Less than a week before the Joint Entrance Examination (Main) begins on April 6, parents whose children have studied the central syllabus have raised concerns that their children are at a disadvantage. They have questioned the weightage given to Class 12 marks in the JEE. The JEE is conducted for admissions to Indian Institutes of Technology (IITs), centrally funded technical institutions, and other participating institutions.
Under the JEE, the merit/rank list will be prepared based on 40 per cent weightage given to marks scored in Class 12 in State board or equivalent examinations, and 60 per cent weightage will be given to marks scored in the JEE (Main).
However, the JEE notification specifies that weightage to school board/equivalent examination marks will be considered “only after normalisation”, which means arriving at a method to be able to compare marking systems by individual boards.
In a letter addressed to the directors of IITs and officials of the JEE Cell of the Central Board of Secondary Education (CBSE), a parent, who did not want to be named, of an IIT seat aspirant questioned how the difficulty level of the State board exam could be compared to that of the central board exam.
‘Discrepancies’Questioning the 60:40 formula, the parent pointed to discrepancies, including the varying levels of difficulty in State board and CBSE question papers, the overall choice for the State board students vs. the internal choice for the central syllabus students, the ‘blow-up’ (condensed) syllabus and the difference in scoring in practicals.
“Around two years ago, the Ministry of Human Resource Development announced that JEE will be the only entrance exam for engineering courses.
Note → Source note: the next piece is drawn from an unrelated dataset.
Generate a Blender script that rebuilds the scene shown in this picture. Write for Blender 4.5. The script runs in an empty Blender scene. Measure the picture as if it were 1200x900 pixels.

That is why we shifted our son to the central syllabus from the State board in Class 11,” the parent said.
The Department of Pre-university Education introduced National Council of Educational Research and Training (NCERT) books for PU students in the science stream two years ago.
However, a maths lecturer, who was in the committee to frame the ‘blow-up’ syllabus, said that it only highlighted which parts should be stressed on, and there was no difference between the PU and central syllabi.
‘Slight advantage’The lecturer, working in a centrally funded technical institute, said observations made last year after the ‘normalisation of scores’ was introduced did point to a slight advantage that State board students enjoyed as their board exam scores were higher. “But, the normalisation tables used are not in the public domain. So, even we will not be able to give a technically correct answer. But students do not have much control over the 40 per cent marks,” the lecturer said.